Red Tulips Some of the images, such as “Tulips as Watercolor” enliven the senses. Many garden images can present visual excitement, especially through exaggerated color and textural overlays. When I am in a garden, I tend to observe with my ears as well as my eyes. Then it is as if one is walking on tiptoe into another world, their world, the plant world. The visual feast is appreciated better as the camera takes in the scene, and the viewer becomes sensitive to all stimuli, trampling into a domain of silence, mistaking the mist for a breeze. Poetry is carried easily in a flower garden.


St. Xavier Dome Others, such as “Mission San Xavier del Bac Dome,” help transport us to another time, or out of time: content can be specific, yet prepare us to enter into a non–specific holy space, a place of contemplation, or of meditation. Church architecture as an art form is appreciated, in most cases, by a group of people together in the same place at the same time. When I visit a church monument, it strikes me how a place of worship can also be a place of history and a gallery of a cultural heritage.

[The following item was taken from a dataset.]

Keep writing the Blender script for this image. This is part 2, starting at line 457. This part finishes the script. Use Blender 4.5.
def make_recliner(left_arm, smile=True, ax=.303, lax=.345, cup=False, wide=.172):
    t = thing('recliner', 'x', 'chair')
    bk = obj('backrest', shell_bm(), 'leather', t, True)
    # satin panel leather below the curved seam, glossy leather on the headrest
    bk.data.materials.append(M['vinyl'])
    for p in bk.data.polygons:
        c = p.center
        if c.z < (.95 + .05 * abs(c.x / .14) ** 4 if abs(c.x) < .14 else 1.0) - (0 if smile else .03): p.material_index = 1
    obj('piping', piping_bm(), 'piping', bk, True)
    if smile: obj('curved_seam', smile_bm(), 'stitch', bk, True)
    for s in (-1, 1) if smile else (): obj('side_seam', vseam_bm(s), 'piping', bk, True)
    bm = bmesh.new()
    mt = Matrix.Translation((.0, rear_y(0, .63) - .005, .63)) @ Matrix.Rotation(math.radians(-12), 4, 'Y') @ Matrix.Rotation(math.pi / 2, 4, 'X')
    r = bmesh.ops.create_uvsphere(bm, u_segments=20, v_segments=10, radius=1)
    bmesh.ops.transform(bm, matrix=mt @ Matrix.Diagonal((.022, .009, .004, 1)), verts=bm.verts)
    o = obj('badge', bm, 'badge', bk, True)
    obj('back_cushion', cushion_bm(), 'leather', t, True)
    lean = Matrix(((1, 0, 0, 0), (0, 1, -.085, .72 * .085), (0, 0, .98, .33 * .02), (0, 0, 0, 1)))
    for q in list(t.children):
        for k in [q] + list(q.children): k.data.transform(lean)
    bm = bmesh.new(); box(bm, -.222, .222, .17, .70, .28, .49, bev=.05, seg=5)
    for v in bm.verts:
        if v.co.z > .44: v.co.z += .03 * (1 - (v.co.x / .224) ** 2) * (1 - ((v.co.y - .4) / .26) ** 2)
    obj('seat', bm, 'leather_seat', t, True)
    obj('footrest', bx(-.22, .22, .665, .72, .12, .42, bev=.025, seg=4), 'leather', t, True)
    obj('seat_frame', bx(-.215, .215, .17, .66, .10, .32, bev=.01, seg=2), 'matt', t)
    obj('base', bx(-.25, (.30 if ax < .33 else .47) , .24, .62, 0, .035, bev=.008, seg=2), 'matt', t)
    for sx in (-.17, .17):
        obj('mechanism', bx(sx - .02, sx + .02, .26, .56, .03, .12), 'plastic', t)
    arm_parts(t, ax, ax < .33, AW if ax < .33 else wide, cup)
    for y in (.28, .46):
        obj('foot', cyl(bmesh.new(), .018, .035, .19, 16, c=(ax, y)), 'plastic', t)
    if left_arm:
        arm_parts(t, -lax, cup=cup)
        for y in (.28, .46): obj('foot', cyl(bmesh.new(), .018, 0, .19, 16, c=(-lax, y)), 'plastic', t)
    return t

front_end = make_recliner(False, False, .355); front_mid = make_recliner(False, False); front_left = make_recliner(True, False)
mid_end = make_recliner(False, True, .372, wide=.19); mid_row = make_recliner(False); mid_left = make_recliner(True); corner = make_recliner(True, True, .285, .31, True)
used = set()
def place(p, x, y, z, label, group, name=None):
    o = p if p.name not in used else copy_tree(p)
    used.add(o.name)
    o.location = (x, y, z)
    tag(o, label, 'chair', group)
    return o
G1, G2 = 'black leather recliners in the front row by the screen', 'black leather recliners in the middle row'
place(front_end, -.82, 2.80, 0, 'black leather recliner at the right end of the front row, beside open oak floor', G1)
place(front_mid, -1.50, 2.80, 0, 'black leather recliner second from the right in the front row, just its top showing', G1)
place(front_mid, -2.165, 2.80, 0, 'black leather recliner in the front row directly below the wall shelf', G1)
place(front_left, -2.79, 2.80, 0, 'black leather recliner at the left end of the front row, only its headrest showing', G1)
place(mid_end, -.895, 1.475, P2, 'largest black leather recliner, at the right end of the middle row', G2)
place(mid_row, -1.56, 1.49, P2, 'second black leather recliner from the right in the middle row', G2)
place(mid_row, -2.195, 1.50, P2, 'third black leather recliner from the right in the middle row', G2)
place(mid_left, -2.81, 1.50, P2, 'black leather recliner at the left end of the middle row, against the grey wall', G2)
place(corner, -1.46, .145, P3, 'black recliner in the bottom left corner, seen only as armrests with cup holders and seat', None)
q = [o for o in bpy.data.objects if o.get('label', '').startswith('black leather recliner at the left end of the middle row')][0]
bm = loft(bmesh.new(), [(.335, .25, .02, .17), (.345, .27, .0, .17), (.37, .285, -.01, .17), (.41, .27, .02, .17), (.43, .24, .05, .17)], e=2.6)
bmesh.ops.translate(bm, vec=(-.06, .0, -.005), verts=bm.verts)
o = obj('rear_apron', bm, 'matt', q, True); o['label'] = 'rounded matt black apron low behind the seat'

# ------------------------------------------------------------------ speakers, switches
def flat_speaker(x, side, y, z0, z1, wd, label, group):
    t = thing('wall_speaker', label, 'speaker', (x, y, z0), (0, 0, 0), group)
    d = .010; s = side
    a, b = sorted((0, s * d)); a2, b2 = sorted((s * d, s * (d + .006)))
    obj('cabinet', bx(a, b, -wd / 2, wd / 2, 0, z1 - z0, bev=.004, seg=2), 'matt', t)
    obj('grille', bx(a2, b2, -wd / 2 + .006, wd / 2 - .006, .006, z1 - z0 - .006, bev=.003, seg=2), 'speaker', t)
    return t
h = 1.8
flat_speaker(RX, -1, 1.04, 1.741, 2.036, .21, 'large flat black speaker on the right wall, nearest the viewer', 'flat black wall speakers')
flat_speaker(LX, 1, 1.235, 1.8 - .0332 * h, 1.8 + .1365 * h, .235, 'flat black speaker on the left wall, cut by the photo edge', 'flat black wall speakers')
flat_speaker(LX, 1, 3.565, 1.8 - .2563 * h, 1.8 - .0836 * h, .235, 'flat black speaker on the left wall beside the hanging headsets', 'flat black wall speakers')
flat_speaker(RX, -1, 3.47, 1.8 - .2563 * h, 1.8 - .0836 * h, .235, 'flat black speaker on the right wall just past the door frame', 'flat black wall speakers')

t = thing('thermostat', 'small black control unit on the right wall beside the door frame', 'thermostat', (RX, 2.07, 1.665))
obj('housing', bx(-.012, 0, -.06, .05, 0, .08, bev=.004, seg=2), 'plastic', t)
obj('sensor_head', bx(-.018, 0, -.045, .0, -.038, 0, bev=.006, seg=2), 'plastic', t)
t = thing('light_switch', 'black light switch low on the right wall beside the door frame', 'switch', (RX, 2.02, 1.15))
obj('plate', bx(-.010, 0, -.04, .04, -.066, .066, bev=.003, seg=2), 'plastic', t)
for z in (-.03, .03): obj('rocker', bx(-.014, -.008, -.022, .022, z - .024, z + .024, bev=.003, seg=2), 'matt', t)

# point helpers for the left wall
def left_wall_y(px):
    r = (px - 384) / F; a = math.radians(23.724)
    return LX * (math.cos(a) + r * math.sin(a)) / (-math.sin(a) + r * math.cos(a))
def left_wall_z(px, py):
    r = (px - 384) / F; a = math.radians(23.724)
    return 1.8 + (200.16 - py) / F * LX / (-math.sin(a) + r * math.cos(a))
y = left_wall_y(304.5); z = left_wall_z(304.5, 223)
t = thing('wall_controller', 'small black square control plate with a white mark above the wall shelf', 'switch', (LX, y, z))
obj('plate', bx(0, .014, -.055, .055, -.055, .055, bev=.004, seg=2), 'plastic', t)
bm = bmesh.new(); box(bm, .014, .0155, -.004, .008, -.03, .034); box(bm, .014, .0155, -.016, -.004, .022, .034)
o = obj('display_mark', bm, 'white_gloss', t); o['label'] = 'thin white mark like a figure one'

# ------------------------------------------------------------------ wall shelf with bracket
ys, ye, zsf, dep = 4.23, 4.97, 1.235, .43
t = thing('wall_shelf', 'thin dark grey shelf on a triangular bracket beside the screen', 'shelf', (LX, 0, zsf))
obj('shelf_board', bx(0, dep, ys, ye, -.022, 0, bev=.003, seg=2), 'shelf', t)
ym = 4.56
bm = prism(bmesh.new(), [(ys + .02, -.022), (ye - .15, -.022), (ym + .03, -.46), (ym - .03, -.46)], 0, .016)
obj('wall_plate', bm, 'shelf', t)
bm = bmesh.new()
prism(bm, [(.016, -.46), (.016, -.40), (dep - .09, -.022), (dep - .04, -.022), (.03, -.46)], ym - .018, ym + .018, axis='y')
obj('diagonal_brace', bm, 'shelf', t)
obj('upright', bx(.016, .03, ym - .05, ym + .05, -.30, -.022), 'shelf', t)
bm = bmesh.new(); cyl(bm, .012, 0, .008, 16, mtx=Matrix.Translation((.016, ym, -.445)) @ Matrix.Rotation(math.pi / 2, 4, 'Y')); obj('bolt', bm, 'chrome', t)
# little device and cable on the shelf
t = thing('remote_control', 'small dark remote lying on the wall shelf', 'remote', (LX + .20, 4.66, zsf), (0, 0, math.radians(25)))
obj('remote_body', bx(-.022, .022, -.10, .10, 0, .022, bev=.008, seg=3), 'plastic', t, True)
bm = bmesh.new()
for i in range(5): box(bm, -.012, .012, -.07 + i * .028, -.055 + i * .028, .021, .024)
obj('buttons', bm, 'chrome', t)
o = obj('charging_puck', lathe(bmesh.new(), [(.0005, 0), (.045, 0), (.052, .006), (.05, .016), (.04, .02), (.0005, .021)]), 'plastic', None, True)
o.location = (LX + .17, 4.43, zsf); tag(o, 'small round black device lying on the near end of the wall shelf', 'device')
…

St. Xavier Mary Most definitely, a church is a place of events which among other things, marks our passages, birth, confirmation, marriage, and death. I believe that a church is a place of relationship. Because I am often inspired in a church, I like to photograph in them, keeping in mind that I can never really grasp the extent of the depth of experience there.


Visual art has the potential for transforming our thinking on many levels. The visual texture of a work is transformative in nature, because it acts on the physiology of the viewer. The viewer interacts with the viscosity of the image in a dynamic exchange. Content can convince us, but content can also be a more neutral entity, thereby asking the viewer to form conclusions of his or her own.


Hope

I believe that a photography presentation can change the hearts of people, and in my case, I have chosen to present images which aspire to beauty and which, when viewed, can take a person into a place of reflection of how the ordinary can inspire us to laughter, amazement, curiosity, playfulness and a sense of irony. Could an image inspire us to take a deep breath, a welcome respite from a much too busy world?